==== Information provided

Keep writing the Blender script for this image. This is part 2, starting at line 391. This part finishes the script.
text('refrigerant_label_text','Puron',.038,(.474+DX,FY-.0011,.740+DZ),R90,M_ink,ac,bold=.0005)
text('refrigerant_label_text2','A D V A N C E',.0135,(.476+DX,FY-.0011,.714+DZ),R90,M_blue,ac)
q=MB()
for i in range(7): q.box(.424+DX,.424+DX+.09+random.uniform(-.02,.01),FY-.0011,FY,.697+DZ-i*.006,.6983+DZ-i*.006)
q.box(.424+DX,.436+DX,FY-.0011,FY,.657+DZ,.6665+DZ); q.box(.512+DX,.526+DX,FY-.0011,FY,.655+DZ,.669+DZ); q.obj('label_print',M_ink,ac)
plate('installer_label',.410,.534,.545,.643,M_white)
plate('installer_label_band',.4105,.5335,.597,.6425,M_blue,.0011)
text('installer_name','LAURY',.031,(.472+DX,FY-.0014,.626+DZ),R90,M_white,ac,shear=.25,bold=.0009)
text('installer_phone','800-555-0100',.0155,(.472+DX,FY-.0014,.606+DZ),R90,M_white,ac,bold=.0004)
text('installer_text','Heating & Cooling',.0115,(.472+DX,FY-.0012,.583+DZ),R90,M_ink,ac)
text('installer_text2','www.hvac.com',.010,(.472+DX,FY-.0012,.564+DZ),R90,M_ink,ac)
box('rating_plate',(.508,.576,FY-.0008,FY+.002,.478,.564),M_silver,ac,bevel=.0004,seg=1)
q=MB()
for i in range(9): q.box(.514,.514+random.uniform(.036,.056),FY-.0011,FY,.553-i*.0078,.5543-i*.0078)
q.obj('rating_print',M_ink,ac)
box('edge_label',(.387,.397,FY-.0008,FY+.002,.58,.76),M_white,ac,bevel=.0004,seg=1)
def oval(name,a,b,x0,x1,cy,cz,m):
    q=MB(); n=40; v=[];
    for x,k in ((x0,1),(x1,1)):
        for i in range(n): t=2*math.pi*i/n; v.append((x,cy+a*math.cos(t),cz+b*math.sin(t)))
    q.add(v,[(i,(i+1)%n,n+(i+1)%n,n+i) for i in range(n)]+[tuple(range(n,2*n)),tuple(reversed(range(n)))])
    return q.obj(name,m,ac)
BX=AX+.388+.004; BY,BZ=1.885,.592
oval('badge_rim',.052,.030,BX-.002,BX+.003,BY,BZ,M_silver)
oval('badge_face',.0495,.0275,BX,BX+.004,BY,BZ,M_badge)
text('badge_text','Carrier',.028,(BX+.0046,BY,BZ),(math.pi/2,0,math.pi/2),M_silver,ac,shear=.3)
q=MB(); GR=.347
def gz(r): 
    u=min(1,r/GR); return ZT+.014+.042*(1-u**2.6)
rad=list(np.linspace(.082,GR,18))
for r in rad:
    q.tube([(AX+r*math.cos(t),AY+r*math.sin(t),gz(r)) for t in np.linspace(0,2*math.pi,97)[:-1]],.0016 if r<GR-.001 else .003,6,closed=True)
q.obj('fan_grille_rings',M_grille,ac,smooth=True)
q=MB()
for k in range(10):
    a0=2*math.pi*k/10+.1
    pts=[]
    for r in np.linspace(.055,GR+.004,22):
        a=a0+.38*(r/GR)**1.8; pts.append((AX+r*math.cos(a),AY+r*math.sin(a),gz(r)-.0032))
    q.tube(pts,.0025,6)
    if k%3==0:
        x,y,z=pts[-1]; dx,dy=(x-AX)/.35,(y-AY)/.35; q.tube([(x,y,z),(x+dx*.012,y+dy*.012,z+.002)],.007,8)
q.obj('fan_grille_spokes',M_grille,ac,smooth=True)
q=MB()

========

Required work: Type out the whole listing above again, exactly as it stands.

Complete response:
Keep writing the Blender script for this image. This is part 2, starting at line 391. This part finishes the script.
text('refrigerant_label_text','Puron',.038,(.474+DX,FY-.0011,.740+DZ),R90,M_ink,ac,bold=.0005)
text('refrigerant_label_text2','A D V A N C E',.0135,(.476+DX,FY-.0011,.714+DZ),R90,M_blue,ac)
q=MB()
for i in range(7): q.box(.424+DX,.424+DX+.09+random.uniform(-.02,.01),FY-.0011,FY,.697+DZ-i*.006,.6983+DZ-i*.006)
q.box(.424+DX,.436+DX,FY-.0011,FY,.657+DZ,.6665+DZ); q.box(.512+DX,.526+DX,FY-.0011,FY,.655+DZ,.669+DZ); q.obj('label_print',M_ink,ac)
plate('installer_label',.410,.534,.545,.643,M_white)
plate('installer_label_band',.4105,.5335,.597,.6425,M_blue,.0011)
text('installer_name','LAURY',.031,(.472+DX,FY-.0014,.626+DZ),R90,M_white,ac,shear=.25,bold=.0009)
text('installer_phone','800-555-0100',.0155,(.472+DX,FY-.0014,.606+DZ),R90,M_white,ac,bold=.0004)
text('installer_text','Heating & Cooling',.0115,(.472+DX,FY-.0012,.583+DZ),R90,M_ink,ac)
text('installer_text2','www.hvac.com',.010,(.472+DX,FY-.0012,.564+DZ),R90,M_ink,ac)
box('rating_plate',(.508,.576,FY-.0008,FY+.002,.478,.564),M_silver,ac,bevel=.0004,seg=1)
q=MB()
for i in range(9): q.box(.514,.514+random.uniform(.036,.056),FY-.0011,FY,.553-i*.0078,.5543-i*.0078)
q.obj('rating_print',M_ink,ac)
box('edge_label',(.387,.397,FY-.0008,FY+.002,.58,.76),M_white,ac,bevel=.0004,seg=1)
def oval(name,a,b,x0,x1,cy,cz,m):
    q=MB(); n=40; v=[];
    for x,k in ((x0,1),(x1,1)):
        for i in range(n): t=2*math.pi*i/n; v.append((x,cy+a*math.cos(t),cz+b*math.sin(t)))
    q.add(v,[(i,(i+1)%n,n+(i+1)%n,n+i) for i in range(n)]+[tuple(range(n,2*n)),tuple(reversed(range(n)))])
    return q.obj(name,m,ac)
BX=AX+.388+.004; BY,BZ=1.885,.592
oval('badge_rim',.052,.030,BX-.002,BX+.003,BY,BZ,M_silver)
oval('badge_face',.0495,.0275,BX,BX+.004,BY,BZ,M_badge)
text('badge_text','Carrier',.028,(BX+.0046,BY,BZ),(math.pi/2,0,math.pi/2),M_silver,ac,shear=.3)
q=MB(); GR=.347
def gz(r): 
    u=min(1,r/GR); return ZT+.014+.042*(1-u**2.6)
rad=list(np.linspace(.082,GR,18))
for r in rad:
    q.tube([(AX+r*math.cos(t),AY+r*math.sin(t),gz(r)) for t in np.linspace(0,2*math.pi,97)[:-1]],.0016 if r<GR-.001 else .003,6,closed=True)
q.obj('fan_grille_rings',M_grille,ac,smooth=True)
q=MB()
for k in range(10):
    a0=2*math.pi*k/10+.1
    pts=[]
    for r in np.linspace(.055,GR+.004,22):
        a=a0+.38*(r/GR)**1.8; pts.append((AX+r*math.cos(a),AY+r*math.sin(a),gz(r)-.0032))
    q.tube(pts,.0025,6)
    if k%3==0:
        x,y,z=pts[-1]; dx,dy=(x-AX)/.35,(y-AY)/.35; q.tube([(x,y,z),(x+dx*.012,y+dy*.012,z+.002)],.007,8)
q.obj('fan_grille_spokes',M_grille,ac,smooth=True)
q=MB()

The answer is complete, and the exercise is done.